┌──

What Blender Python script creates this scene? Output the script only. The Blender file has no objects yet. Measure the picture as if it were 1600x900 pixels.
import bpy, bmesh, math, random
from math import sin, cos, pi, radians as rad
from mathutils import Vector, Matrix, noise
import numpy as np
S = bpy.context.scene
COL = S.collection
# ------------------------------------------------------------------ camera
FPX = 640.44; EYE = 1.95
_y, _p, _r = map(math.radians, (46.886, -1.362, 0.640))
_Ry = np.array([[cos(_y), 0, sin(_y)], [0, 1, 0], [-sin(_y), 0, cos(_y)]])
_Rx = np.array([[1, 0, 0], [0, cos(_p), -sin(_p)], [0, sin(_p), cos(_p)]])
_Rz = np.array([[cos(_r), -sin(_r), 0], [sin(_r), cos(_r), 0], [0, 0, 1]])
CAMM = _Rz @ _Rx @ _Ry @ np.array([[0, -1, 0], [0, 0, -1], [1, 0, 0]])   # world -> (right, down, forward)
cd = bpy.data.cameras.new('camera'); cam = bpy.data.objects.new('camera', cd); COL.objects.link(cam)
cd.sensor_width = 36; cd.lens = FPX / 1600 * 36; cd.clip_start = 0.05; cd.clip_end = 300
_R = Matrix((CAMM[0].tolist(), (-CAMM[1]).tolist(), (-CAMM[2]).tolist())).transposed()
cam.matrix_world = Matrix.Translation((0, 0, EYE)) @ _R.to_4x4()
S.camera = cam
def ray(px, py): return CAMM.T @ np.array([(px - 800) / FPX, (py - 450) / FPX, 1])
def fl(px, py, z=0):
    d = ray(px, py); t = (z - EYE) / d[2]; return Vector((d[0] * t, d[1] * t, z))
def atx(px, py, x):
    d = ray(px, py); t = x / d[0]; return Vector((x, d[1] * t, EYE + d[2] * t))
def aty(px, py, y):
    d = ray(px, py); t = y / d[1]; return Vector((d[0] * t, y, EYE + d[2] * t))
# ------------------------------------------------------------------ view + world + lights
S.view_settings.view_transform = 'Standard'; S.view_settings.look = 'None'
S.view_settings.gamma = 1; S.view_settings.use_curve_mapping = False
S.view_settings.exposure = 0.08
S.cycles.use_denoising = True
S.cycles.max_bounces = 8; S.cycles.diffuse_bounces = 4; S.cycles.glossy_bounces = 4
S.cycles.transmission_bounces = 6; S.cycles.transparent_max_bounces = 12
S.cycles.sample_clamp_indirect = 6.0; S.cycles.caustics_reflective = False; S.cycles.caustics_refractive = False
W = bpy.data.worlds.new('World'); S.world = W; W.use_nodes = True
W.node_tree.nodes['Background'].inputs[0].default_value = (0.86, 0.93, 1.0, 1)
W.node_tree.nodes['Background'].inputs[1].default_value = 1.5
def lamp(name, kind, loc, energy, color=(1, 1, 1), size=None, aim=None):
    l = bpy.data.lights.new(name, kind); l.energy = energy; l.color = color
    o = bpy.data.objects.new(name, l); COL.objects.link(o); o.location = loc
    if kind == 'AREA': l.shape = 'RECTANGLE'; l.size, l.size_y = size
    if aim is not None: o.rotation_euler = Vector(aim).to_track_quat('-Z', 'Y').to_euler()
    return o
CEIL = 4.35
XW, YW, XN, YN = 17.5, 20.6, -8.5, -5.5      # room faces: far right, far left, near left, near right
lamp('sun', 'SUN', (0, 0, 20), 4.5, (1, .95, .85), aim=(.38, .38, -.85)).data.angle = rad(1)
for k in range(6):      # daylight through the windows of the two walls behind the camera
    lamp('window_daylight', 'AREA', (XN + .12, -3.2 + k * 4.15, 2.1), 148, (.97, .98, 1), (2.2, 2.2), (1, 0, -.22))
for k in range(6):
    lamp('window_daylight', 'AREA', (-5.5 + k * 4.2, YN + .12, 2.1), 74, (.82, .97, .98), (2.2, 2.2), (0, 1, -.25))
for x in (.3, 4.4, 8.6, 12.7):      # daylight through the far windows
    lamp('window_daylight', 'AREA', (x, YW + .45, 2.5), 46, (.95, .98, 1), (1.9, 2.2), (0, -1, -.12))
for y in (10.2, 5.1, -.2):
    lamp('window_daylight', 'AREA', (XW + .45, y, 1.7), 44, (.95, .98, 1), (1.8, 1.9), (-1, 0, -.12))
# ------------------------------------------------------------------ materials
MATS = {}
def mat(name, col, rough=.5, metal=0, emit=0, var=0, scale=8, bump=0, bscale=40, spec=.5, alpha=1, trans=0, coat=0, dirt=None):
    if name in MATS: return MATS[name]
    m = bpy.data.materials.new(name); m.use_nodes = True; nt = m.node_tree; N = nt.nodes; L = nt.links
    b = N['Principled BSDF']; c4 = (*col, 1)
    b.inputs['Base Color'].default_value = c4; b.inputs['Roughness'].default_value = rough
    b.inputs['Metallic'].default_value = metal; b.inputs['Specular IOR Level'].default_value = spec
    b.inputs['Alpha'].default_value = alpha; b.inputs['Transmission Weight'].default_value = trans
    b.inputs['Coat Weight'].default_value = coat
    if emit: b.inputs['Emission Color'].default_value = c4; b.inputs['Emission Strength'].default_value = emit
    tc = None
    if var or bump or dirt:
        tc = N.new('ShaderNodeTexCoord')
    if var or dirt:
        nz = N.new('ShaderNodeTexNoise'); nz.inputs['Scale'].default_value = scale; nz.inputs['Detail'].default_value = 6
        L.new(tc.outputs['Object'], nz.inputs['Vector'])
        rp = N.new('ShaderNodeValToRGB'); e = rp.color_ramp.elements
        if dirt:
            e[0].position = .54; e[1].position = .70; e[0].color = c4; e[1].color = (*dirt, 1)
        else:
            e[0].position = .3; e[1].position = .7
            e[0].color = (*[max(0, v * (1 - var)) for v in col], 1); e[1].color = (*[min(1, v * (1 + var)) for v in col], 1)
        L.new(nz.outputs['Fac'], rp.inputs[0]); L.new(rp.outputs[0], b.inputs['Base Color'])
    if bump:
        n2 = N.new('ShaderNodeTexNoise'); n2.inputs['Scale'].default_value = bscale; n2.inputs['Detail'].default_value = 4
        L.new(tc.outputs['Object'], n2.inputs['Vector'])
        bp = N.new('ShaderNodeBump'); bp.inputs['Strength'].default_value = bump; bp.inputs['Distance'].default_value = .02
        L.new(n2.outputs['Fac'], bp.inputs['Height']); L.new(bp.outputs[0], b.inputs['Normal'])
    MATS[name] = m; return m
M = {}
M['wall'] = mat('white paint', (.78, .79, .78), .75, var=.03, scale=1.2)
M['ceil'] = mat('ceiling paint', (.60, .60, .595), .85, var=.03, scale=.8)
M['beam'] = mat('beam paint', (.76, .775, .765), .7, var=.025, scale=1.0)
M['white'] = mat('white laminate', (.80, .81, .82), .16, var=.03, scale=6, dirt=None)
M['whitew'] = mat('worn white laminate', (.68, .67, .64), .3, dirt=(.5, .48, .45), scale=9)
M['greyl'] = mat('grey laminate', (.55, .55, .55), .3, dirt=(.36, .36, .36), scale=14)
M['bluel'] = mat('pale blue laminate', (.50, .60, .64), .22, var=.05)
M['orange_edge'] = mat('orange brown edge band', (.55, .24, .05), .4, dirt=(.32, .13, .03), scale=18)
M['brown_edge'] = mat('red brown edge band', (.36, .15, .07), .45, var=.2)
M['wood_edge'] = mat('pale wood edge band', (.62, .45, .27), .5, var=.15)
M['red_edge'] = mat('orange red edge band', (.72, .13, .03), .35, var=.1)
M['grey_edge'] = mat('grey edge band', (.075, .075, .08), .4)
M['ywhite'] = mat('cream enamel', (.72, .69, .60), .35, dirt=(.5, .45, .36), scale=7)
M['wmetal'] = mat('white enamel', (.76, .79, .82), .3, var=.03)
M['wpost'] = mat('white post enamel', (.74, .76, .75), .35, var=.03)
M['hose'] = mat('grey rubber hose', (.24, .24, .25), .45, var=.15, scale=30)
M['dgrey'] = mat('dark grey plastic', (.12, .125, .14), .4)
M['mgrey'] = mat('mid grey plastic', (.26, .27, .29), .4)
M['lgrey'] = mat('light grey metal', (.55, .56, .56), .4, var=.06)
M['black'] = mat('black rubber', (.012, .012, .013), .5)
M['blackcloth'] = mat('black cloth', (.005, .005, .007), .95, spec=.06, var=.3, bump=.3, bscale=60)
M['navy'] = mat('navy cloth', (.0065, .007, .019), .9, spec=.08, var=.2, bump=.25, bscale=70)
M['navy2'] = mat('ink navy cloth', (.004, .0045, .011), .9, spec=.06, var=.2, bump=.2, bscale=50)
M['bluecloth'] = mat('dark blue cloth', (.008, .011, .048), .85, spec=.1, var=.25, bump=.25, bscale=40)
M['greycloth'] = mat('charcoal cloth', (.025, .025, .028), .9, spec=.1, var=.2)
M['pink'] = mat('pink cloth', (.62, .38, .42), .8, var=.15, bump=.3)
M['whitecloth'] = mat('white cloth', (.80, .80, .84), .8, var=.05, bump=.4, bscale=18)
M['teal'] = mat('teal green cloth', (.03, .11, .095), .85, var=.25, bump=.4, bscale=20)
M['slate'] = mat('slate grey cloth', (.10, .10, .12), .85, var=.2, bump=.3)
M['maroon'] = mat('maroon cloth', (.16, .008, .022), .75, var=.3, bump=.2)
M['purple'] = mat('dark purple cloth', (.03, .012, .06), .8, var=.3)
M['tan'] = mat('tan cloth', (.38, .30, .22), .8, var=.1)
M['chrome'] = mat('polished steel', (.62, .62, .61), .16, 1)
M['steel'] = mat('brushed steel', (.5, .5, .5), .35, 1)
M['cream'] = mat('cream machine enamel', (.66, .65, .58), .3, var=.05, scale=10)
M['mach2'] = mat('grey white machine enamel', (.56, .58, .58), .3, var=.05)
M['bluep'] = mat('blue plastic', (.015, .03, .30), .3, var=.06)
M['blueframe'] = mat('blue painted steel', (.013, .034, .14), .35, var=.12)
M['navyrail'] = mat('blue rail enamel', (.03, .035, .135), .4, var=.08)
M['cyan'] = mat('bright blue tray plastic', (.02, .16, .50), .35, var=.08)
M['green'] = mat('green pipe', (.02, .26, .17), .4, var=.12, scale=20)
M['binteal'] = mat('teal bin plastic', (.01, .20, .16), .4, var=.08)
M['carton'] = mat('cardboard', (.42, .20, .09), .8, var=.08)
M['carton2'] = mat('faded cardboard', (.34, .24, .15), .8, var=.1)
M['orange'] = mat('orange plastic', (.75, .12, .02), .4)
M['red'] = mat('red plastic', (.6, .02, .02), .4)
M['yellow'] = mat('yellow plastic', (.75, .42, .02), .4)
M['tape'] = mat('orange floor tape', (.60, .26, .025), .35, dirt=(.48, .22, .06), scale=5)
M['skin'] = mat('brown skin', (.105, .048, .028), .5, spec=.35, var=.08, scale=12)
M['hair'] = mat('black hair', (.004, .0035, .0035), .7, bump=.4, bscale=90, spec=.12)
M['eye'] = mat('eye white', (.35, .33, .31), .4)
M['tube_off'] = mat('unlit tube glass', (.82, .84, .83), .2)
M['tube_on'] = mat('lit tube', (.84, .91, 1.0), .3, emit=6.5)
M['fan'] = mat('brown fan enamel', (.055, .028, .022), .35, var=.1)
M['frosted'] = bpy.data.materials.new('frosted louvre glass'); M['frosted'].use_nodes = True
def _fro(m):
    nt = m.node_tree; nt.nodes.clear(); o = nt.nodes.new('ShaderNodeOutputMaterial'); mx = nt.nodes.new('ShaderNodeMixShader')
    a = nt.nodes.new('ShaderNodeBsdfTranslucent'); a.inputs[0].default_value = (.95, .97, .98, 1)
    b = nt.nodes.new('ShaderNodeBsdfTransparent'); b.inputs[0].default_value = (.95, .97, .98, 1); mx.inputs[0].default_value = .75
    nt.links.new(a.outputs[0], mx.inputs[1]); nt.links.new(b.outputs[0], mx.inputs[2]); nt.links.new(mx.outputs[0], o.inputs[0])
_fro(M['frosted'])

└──

[Exercise instructions] How many of the lines above hold "scene"? Answer with only the number.

[Response] 2